• SOURCE MATERIAL:
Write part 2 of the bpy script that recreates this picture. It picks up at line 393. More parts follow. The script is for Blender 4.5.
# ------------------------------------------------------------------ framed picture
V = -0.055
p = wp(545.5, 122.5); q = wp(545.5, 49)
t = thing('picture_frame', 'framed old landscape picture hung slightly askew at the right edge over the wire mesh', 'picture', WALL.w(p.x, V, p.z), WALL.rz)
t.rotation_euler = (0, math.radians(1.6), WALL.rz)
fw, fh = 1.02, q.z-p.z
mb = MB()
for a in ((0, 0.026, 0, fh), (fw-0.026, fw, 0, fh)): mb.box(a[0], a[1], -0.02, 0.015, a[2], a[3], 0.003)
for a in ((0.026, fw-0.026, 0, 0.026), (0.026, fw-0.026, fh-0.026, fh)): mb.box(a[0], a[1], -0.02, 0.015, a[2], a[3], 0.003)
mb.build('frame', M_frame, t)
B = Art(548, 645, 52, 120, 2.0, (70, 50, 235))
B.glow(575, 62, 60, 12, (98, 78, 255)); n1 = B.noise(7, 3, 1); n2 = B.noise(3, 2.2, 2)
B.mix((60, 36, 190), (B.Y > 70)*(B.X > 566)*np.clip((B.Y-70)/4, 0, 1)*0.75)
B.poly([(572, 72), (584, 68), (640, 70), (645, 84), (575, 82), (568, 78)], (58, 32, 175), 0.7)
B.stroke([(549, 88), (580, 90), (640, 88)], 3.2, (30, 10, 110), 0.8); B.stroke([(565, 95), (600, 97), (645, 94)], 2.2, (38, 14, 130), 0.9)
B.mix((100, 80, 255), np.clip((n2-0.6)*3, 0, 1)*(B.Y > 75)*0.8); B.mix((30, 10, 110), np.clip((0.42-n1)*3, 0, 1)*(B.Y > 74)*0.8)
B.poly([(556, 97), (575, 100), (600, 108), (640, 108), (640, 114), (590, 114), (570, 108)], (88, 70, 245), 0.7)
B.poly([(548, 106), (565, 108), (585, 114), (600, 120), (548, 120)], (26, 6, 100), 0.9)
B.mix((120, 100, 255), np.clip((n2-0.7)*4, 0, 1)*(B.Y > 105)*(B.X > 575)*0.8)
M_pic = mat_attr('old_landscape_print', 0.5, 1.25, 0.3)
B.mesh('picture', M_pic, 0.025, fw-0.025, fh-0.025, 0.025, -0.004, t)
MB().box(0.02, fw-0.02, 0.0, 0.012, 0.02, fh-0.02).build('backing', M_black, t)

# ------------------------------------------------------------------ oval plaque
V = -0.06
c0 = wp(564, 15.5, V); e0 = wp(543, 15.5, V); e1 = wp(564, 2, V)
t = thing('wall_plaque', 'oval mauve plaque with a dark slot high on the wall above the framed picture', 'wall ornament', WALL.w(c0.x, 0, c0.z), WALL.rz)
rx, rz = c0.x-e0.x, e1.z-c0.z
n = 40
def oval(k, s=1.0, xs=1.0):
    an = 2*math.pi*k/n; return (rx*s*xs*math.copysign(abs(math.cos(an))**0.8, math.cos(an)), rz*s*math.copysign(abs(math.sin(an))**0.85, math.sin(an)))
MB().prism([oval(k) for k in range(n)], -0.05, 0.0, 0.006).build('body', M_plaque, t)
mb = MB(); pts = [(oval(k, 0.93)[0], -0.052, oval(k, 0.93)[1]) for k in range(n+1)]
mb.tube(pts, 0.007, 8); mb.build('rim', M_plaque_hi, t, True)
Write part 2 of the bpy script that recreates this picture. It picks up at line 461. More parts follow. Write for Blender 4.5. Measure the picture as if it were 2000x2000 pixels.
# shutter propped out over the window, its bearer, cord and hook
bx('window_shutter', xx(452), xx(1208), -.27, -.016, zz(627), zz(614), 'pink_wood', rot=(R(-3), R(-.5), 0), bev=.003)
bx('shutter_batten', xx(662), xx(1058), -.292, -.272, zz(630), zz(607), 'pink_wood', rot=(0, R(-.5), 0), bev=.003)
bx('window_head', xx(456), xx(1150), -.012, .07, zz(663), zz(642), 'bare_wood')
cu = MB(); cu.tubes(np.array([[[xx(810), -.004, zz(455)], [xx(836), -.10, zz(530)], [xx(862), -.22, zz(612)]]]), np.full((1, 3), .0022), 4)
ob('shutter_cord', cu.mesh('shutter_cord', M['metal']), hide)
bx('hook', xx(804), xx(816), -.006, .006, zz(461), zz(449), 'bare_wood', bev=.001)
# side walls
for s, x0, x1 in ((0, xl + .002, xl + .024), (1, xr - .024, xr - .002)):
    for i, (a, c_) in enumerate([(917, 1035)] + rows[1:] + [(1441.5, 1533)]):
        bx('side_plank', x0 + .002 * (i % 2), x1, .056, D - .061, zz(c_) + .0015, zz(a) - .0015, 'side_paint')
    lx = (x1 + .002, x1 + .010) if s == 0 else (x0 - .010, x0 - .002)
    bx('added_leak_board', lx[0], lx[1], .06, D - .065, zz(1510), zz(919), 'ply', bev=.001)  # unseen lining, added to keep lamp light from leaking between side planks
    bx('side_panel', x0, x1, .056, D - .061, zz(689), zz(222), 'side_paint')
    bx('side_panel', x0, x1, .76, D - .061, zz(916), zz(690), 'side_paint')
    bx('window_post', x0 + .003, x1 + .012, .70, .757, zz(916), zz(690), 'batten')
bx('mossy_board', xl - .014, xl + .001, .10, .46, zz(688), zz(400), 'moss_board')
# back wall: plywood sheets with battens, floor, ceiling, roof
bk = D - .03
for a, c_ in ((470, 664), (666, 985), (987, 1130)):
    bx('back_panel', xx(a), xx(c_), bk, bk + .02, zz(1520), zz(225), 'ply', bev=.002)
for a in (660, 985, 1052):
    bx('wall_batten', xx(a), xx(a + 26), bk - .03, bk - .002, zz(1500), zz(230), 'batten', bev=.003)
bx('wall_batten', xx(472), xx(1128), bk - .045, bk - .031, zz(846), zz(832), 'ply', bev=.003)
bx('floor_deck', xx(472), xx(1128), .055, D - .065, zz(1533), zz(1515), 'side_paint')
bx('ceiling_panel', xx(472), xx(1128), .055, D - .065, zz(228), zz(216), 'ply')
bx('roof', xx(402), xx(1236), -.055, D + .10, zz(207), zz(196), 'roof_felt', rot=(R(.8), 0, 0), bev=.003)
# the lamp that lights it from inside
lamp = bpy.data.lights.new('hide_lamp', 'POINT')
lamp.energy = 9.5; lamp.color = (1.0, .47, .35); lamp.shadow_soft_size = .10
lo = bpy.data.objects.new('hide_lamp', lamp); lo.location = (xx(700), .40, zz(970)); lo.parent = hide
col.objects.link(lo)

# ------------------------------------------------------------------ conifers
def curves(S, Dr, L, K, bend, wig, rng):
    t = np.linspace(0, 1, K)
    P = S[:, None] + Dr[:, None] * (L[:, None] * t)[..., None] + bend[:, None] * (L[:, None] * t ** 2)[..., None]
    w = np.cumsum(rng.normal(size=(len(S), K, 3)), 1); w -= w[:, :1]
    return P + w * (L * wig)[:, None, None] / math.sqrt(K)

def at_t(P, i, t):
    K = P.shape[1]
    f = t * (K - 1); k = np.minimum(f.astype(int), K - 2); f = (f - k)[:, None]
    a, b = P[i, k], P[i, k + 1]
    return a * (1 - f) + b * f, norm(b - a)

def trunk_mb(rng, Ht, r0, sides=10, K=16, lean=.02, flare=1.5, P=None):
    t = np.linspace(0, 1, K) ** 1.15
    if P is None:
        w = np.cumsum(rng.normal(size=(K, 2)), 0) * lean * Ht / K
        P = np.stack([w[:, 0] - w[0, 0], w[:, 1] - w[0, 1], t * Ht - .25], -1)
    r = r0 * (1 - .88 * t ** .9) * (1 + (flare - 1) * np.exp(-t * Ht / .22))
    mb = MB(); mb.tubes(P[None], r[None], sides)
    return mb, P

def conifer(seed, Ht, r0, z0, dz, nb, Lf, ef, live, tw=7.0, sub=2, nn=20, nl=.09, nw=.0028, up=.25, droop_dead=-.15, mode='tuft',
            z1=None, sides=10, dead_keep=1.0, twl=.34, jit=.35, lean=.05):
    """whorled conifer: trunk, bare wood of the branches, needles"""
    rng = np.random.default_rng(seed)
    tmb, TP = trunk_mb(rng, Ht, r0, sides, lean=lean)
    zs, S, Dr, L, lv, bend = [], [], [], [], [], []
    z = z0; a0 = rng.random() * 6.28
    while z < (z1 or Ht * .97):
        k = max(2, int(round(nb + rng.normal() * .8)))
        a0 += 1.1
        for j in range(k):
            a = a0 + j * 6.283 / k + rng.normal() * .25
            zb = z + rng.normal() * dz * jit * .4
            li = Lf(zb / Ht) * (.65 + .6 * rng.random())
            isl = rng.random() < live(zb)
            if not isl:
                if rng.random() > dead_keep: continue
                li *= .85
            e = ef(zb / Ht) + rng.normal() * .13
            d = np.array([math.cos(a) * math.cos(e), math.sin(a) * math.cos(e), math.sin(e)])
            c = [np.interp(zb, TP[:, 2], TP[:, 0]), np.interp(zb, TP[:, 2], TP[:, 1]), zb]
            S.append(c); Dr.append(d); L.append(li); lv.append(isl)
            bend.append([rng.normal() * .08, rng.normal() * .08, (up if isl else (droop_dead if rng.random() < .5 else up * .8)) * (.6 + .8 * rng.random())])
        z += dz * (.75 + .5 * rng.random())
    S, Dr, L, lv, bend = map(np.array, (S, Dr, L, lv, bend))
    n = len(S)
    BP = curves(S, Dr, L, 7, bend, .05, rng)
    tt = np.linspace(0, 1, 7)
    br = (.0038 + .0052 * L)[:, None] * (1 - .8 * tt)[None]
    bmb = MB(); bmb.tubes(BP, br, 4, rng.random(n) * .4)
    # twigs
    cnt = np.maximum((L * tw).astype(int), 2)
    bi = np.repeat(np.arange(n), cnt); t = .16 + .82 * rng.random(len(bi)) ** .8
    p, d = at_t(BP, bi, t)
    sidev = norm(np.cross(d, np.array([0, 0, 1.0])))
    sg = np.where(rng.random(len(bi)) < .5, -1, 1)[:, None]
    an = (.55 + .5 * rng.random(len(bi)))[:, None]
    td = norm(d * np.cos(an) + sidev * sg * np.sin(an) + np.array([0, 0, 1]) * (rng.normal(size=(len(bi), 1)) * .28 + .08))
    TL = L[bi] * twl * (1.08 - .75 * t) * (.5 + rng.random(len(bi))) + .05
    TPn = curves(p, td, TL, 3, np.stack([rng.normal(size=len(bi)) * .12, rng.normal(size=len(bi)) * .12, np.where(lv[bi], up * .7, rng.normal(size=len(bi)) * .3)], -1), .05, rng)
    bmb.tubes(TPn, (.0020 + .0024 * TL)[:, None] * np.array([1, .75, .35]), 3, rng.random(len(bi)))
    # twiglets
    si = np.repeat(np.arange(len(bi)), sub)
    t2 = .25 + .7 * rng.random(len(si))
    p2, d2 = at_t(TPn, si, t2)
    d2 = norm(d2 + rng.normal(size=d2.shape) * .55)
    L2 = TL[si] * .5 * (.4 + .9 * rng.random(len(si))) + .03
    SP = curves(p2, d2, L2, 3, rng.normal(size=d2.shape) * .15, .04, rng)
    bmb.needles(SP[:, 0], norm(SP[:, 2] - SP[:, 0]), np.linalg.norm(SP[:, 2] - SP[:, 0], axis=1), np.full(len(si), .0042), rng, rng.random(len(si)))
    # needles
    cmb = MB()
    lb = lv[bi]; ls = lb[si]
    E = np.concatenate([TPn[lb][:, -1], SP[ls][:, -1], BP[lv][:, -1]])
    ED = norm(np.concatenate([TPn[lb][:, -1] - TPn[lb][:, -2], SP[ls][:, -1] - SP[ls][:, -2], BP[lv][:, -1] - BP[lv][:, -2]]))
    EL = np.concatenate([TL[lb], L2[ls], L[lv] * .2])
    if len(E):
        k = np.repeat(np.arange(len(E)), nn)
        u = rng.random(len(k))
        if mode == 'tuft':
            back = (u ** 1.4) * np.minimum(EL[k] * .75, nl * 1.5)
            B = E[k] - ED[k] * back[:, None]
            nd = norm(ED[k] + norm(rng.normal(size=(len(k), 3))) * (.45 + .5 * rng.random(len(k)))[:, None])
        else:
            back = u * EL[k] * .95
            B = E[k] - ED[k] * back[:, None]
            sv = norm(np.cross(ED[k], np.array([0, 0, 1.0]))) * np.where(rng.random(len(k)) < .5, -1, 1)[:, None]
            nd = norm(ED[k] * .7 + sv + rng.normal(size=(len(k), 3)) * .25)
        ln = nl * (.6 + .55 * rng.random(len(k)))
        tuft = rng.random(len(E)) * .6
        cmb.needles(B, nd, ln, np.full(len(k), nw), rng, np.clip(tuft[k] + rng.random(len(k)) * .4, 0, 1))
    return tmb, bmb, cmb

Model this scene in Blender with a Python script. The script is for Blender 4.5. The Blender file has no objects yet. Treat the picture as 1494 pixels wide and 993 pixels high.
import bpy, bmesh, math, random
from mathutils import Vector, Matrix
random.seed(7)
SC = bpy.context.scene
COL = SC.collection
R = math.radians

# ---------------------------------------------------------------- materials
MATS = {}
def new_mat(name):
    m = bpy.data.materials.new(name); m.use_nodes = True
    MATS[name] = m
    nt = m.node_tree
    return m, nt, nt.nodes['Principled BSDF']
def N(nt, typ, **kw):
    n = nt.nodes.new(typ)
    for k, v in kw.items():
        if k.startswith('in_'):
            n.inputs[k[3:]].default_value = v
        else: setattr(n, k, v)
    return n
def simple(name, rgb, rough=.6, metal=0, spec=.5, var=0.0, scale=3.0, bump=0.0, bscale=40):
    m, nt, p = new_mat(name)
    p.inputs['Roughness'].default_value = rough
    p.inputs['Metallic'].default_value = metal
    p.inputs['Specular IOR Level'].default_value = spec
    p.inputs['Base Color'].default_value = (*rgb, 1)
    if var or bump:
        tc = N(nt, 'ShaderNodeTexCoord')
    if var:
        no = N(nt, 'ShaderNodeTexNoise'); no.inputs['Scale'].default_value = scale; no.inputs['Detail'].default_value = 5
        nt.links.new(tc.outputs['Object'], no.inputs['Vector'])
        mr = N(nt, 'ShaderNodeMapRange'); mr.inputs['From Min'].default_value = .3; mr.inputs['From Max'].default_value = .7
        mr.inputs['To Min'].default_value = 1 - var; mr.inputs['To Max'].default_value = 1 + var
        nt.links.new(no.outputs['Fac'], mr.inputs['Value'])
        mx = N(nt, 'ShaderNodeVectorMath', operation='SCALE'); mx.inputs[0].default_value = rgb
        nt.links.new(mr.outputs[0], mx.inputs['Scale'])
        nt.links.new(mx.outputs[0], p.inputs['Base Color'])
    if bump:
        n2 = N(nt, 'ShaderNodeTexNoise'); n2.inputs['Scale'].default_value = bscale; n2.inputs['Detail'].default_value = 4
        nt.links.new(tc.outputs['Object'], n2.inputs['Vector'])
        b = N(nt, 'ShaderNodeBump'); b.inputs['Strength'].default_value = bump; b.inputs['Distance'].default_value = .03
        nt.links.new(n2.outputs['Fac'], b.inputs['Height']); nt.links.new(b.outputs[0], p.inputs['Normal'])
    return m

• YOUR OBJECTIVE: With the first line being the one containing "Model this scene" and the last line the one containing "R = math.radians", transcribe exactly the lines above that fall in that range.

• FULL SOLUTION:
Model this scene in Blender with a Python script. The script is for Blender 4.5. The Blender file has no objects yet. Treat the picture as 1494 pixels wide and 993 pixels high.
import bpy, bmesh, math, random
from mathutils import Vector, Matrix
random.seed(7)
SC = bpy.context.scene
COL = SC.collection
R = math.radians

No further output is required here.